The big difference between your racial issues and ours is that yours takes place as a minority issue, a minority that is feeling itself hardened by the majority. With us, it’s different; it is a minority that is accused of doing in a black majority. It’s a black majority that has the political power, butit doesn’t have the economic power it wants. So that is the biggest difference. I think both those struggles should be waged with that in mind. I think the vocabulary should be different, because if you say in South Africa “black lives matter,” then you are saying it not only to white people, you are also saying it to black people. In other words, don’t steal the money from the poor, because poor black lives also matter. It’s that kind of difference that, for me, is the most important.

How has the reaction been to Lady Anne? Have you found that readers are enjoying the collection and understanding what you hoped they would?

You mean when it came out in Afrikaans, or when it’s now coming out in English?

Considering it hasn’t been out in English for very long, let’s focus more on the original Afrikaans.

It received the most important prize for poetry then, so it was hailed, and it’s still the only contemporary epic in Afrikaans. It is the only one that is writing about a woman, with a woman as a hero. And the first post-modern structure for a long poem in Afrikaans. So, academically, it has received a lot of attention, and it has been prescribed. The English one, the publication of it I find interesting, because suddenly I have an English market, but there is now a different market of people who are interested in history. They are suddenly reading, and some of them have problems. They say I abuse Lady Anne, I appropriate her, and I judge her unfairly. Which is an accusation, if it were a black person that I abused like that, that I’d agree with. I would feel very bad about it. But an accusation where you abuse aristocracy, I don’t feel bad about that. It really doesn’t…I don’t care two hoots. And I’m not doing her biography; I’m using her as a metaphor for privilege. For me, she’s privilege. And one looks at the role of privilege, and the responsibility of the privileged in South Africa at the time, and this is one. It’s fine. It has sold quite well in South Africa also.

What are your personal opinions on Lady Anne? How do you feel about her, beyond, perhaps, what you wrote via the bard? Do you think she was a good person? Do you think she used her privilege well enough, or not to the extent that she should have?

I think she didn’t use it well enough. But you have to remember, when I wrote it, there was no other material available about her except that stay at the Cape. Someone published the letters and some of the diaries, but nothing else was known. Some people would try to suggest other things about her, but it was only that period. So I felt, in that period, that she failed in a way. But, of course, I fell in love with her. She is such a beautiful woman, and so creative. Ja, I was enamored with her, which makes that I actually don’t condemn her. You must understand that there are barriers when you’re female, and when you have a husband like she had. She was much older, all of that. But now, a biography has appeared this year, a full biography. The family gave that person access to all the material, and now a lot of other things have arisen. It’s like, you know your grandmother, but you only know that part when she was quite older. Suddenly, someone writes about the unbelievable life she had before you got to know her. So I love that biography. It doesn’t, for me, change my judgment on her, but it makes her as remarkable as one thought she was, reading her texts and looking at her pictures.
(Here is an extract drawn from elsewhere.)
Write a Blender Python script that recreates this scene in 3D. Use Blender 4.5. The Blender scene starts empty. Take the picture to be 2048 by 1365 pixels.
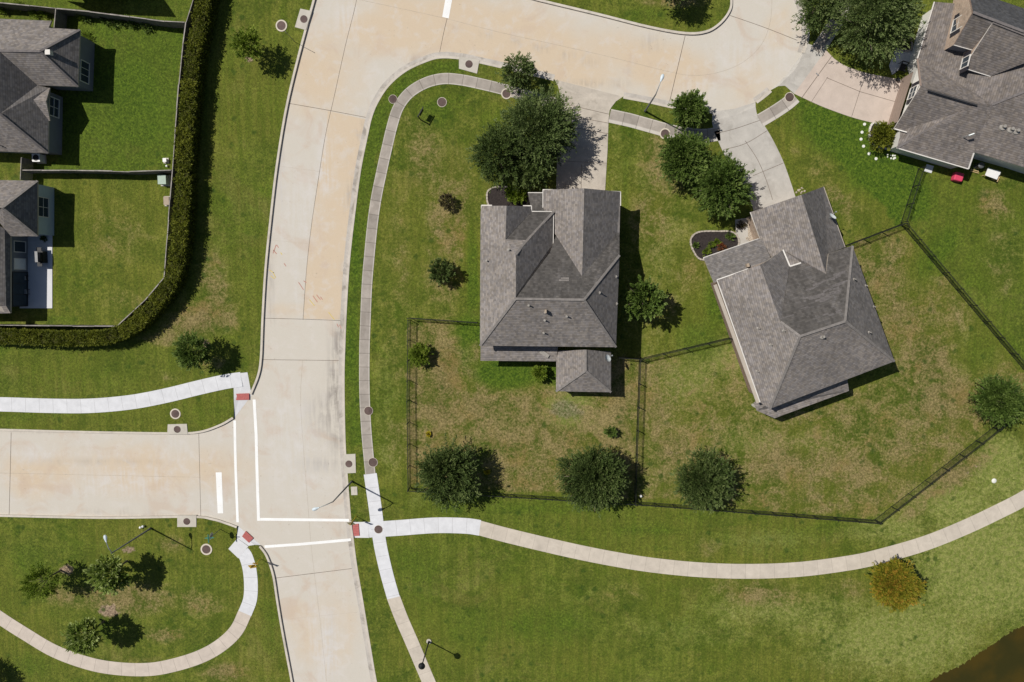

What do you think she could have done, considering that she was a woman in the late 1700s–early 1800s, what came with that, and the limitations that that had? What do you think she could have done more to be a better person of privilege back then, considering she didn’t have much autonomy?

Oh, she had no autonomy. She wrote letters back to Dundas, to tell him what was wrong with the Cape, but the wrongness was basically the corruption of the English civil service there, the government service, what they did not do, and how they were involved in slavery, et cetera. It was seldom a hard, critical look at race. And I think it was because she was part of the aristocracy. You know that you are better than others. You know you are born better than others. So you are kind to the poor; you feel sorry for them. But you don’t want to…you are not out to disturb the levels that are there. And that’s the feeling that you get, that she felt very sympathetic toward slaves. She noticed that they were not treated well, but she herself never decided not to have a slave, to do all the work herself.

You originally published Lady Anne in 1989. Looking back, almost thirty years later, is there anything you wish you would have done or written differently? Is there anything you wish you could have included, given retrospect?

You know, what came out in the biography is when Andrew Barnard went back the second time (when he went alone), he actually had an affair with a slave, and had a child by her. So, Lady Anne was then told, and she waited until that child was then nine years old, and someone had to bring that child to her to England, and she raised her. She left her an extra amount of money because she thought she would never marry because she was not pure white, and would then have a hard time. But she ended up marrying into a very good English family and is now part and parcel with the echelons in England. I was so surprised, because if my judgment was hard on her, it was much harder on him. It was a surprise to come across that. I said that I wish I knew that, but ja, what would I have done? Because when I go back to the text, I suggest several times in the text that he is looking at other women, so it would not really change what I wanted to do. So ja, I don’t think it would make a big difference. No, I’m surprised that the set is working. And I think it’s working because I chose her. If I only wrote my own personal poems, if I only wrote my own anger at apartheid, I think that book would have, you know, perhaps suffered the mark of time. But because I chose her, it makes it more complex than just anger at apartheid. It’s much more; it deals with women, it deals with race, it deals with class, and it deals with many things: food and form, artistry, to be an artist, et cetera, all of that. This is because she, as a metaphor, is so rich.

Well, that is the end of my questions. Is there anything else, any last comments you’d like to make concerning Lady Anne?

Tell me, now, if you have read it, did you find it easy reading?

Personally, poetry is not my forte, so I would not describe it as “easy reading,” no. I got much more out of it when you read it yourself because of the way that you so easily showed the differences in characters with the voices you would make and such. When you were more impassioned or less impassioned, it was easier for me to understand what was trying to be conveyed than when I read it myself.

It’s important, I believe, to stick to the notion that the original, the root, the strongest root of poetry is oral. So if you don’t hear what you write, you shouldn’t write it. But it’s difficult to write it so that it sounds to the reader the way you mean it. And still, no one knows how to do that.